Hélas ! en quelle terre encore ai-je échoué ?

(Odyssée, XIII, 200)

se plaint Ulysse. Rien de ce qui est rendu à l’homme ne lui sera octroyé facilement. Homère insiste encore : tout se conquiert âprement dans la vie. À la sueur de notre front, diront d’autres Écritures. « Rien n’est jamais acquis à l’homme, ni sa force, ni sa faiblesse, ni son cœur », renchérira Aragon. Pour l’heure, Athéna prépare à son favori un retour de haute lutte.

La déesse apparaît à Ulysse sous les atours d’un pâtre, puis d’une femme splendide, et elle lui révèle Ithaque en dissipant la brume. Elle a ourdi un plan. Elle assistera Ulysse dans la reconquête du palais :

je serai là

quand nous travaillerons, et je crois que beaucoup

souilleront le sol infini de sang et de cervelle !

(Odyssée, XIII, 393-396.)

Ulysse is back, et cela va saigner. Mais l’opération va se dérouler dans la discrétion. Pas question de revenir en fanfare comme le fit Agamemnon qui trouva la mort en paiement de son ostentation. Ulysse sera le vengeur masqué plutôt que le triomphateur arrogant. N’oublions pas les ravages de l’hubris dans les destins privés et la vertu publique.

Le plan d’Athéna ressemble à une opération commando. S’avancer en clandestin, reconnaître les lieux, identifier les fourbes, préparer le terrain, frapper. « Fix, find, and finish », comme disent aujourd’hui les spécialistes de la contre-insurrection. Et, pour l’entreprise de reconnaissance du terrain, Athéna grime Ulysse en mendiant pour que tu sois hideux à tous les prétendants (Odyssée, XIII, 402).
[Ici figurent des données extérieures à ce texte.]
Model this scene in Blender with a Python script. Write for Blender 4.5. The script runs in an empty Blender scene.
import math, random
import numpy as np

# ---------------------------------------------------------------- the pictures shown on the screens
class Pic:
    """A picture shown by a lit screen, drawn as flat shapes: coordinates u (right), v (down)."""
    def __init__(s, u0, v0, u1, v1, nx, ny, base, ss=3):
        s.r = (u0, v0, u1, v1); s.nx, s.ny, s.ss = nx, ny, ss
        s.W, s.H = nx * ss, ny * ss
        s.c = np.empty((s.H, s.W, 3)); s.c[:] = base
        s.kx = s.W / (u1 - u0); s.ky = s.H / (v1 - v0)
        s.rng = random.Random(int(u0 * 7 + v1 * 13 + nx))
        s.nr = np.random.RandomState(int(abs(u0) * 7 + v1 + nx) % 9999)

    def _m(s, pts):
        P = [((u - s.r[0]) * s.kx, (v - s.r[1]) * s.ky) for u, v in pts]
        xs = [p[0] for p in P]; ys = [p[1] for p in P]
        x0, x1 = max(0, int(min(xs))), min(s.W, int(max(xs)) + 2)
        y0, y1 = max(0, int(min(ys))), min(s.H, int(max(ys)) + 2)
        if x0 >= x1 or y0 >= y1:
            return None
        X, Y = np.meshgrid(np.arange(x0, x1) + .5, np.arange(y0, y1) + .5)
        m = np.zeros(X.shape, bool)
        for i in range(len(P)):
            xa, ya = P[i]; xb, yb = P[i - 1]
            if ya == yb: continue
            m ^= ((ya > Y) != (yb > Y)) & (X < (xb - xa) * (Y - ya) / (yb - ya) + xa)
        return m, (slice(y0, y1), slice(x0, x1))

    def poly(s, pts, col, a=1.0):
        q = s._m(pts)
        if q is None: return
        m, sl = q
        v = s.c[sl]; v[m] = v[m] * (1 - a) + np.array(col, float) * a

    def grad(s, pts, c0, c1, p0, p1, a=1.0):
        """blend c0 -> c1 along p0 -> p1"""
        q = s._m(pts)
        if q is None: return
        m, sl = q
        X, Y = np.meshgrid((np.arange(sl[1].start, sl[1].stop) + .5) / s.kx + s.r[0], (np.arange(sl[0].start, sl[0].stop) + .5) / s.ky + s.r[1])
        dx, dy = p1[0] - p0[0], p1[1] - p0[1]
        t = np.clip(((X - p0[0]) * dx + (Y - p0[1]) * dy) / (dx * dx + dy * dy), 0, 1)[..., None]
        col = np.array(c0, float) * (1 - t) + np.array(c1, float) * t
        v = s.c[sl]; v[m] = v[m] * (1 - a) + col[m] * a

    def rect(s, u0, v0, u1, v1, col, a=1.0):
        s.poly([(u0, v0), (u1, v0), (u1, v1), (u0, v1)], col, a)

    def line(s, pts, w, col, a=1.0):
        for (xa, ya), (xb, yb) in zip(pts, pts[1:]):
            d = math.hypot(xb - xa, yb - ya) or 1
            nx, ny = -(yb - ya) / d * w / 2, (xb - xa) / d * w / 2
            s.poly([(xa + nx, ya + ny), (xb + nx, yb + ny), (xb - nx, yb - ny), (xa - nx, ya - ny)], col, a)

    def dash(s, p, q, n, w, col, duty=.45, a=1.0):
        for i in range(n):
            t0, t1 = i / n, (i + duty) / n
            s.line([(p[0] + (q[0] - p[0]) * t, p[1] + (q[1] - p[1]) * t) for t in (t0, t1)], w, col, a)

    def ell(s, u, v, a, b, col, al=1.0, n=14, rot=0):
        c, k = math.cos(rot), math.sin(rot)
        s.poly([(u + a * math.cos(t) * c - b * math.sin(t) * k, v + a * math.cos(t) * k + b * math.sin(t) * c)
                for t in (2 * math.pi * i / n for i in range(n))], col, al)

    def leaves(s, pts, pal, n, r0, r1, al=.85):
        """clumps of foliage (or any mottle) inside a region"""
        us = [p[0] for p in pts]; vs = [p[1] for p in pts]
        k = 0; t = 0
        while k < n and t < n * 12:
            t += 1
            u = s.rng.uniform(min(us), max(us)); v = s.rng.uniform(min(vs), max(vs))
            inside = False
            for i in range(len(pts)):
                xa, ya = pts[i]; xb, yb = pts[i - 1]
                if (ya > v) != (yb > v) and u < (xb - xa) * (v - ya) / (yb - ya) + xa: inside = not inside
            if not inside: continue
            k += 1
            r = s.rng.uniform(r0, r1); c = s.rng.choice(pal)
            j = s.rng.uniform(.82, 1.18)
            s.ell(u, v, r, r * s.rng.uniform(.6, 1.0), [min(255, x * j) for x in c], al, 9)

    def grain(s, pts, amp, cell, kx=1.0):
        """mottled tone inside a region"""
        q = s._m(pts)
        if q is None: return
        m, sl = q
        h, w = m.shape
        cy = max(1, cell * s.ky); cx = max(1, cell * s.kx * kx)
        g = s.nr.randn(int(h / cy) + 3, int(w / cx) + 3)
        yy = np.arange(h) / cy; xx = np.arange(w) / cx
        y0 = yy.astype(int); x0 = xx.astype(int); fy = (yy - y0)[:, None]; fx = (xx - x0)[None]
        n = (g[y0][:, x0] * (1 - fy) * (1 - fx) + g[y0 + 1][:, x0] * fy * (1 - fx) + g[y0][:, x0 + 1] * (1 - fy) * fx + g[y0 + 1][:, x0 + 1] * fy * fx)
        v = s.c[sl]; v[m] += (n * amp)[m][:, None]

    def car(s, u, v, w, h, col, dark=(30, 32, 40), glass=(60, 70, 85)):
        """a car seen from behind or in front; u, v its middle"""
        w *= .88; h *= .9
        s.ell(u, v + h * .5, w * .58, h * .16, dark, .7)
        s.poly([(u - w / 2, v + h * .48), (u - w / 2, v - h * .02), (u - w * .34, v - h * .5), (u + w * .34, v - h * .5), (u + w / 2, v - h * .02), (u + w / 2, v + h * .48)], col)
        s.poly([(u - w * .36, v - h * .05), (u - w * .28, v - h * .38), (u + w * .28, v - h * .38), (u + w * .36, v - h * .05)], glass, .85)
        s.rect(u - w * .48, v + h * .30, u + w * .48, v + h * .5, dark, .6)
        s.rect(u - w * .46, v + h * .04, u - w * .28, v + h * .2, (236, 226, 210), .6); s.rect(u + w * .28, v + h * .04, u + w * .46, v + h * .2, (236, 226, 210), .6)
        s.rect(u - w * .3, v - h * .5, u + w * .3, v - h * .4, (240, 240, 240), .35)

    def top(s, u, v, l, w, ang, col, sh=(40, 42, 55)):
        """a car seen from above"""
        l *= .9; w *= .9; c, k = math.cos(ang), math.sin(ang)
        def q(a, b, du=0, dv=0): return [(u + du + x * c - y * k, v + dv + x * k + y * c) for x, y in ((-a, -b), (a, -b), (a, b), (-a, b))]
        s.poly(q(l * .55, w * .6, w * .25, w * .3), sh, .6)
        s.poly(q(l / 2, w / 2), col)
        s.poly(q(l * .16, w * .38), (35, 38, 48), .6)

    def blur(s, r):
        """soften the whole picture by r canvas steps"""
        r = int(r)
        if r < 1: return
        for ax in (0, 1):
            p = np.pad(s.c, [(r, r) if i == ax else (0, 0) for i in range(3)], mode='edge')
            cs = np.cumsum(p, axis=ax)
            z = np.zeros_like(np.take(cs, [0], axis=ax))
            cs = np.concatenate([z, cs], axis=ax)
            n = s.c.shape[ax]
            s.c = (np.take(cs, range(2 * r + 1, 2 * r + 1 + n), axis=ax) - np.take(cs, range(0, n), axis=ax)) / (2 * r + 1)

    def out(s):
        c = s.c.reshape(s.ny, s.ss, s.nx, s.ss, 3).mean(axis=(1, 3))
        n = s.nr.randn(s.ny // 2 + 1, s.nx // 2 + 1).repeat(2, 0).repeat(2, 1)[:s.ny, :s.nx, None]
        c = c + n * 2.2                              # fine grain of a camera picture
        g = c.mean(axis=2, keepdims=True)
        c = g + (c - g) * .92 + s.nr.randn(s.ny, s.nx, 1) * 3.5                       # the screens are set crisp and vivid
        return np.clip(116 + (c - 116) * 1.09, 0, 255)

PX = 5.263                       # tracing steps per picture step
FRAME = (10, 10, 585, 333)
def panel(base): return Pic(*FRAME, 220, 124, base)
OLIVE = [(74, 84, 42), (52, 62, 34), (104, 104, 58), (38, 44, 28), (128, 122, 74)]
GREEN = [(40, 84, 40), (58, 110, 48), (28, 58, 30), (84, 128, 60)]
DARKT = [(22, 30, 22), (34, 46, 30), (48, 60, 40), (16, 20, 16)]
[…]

Début des opérations : Ulysse se rend chez son ancien porcher, le fidèle Eumée, qui garde ses troupeaux et a conservé intacte son affection pour Ulysse. Il ne reconnaît pas son maître mais l’accueille dignement, comme un homme se doit de recevoir son semblable. Eumée n’a pas trahi, n’a pas oublié son maître. Pourquoi Homère l’affuble-t-il de l’épithète divin ? Parce qu’il a été un fidèle, se conduit droitement avec son semblable. C’est le premier humain rencontré par Ulysse, et cette présence pure, immédiate, inaugure les retrouvailles de notre héros avec le monde des hommes. Pour le poète antique, ce qui est présent, dans la lumière réelle, ce qui se dévoile dans sa vérité, c’est le divin.

Ulysse va séjourner dans une pauvre cabane. La bataille pour « le retour du roi » commence ici, au plus bas. De la cabane des cochons jusqu’au palais, la route sera sanglante. L’Odyssée est la fable de la reconquête et de la restauration. Homère exprime ici, dans la cabane, la très belle alliance du prince et du serviteur. Pour l’instant, le roi Ulysse n’a pour tout soutien qu’un porcher. C’est là, le début de son armée.

Mais nous savons bien qu’être un prince de la vie ne se réduit pas à un titre administratif. Certains pauvres sont royaux dans leurs comportements. Ce sont des âmes simples et fortes, des hommes ordinaires, dira George Orwell. Homère ne regarde pas l’humanité à travers la triste grille de lecture socio-marxiste, visant à tout réduire à la question du statut économique. Se contenter comme instrument de compréhension du monde de la ligne distinguant le nanti du défavorisé, l’exploité de l’exploitant, c’est passer à côté de ces liens intérieurs qui lient Ulysse au porcher. Tous deux, à l’un ou l’autre bout de l’échelle sociale, sont d’une même race aristocratique. Entre eux deux : les prétendants.

Ulysse et le porcher passent une belle nuit de veille. Ils se racontent des histoires. Pendant deux mille cinq cents ans, l’homme continuera à inventer des contes. Pour l’heure, donc, le roman. Ulysse ment comme un arracheur de dents. Il brosse des récits épiques, masque son identité, joue les Tartarins.

Quelque temps plus tard, Télémaque, instruit par Athéna, rentre de Sparte et se rend chez Eumée. Athéna manipule ses pions, resserre le dispositif.

Le fils ne reconnaît pas le père dans le mendiant, pas plus d’ailleurs qu’il ne voit Athéna.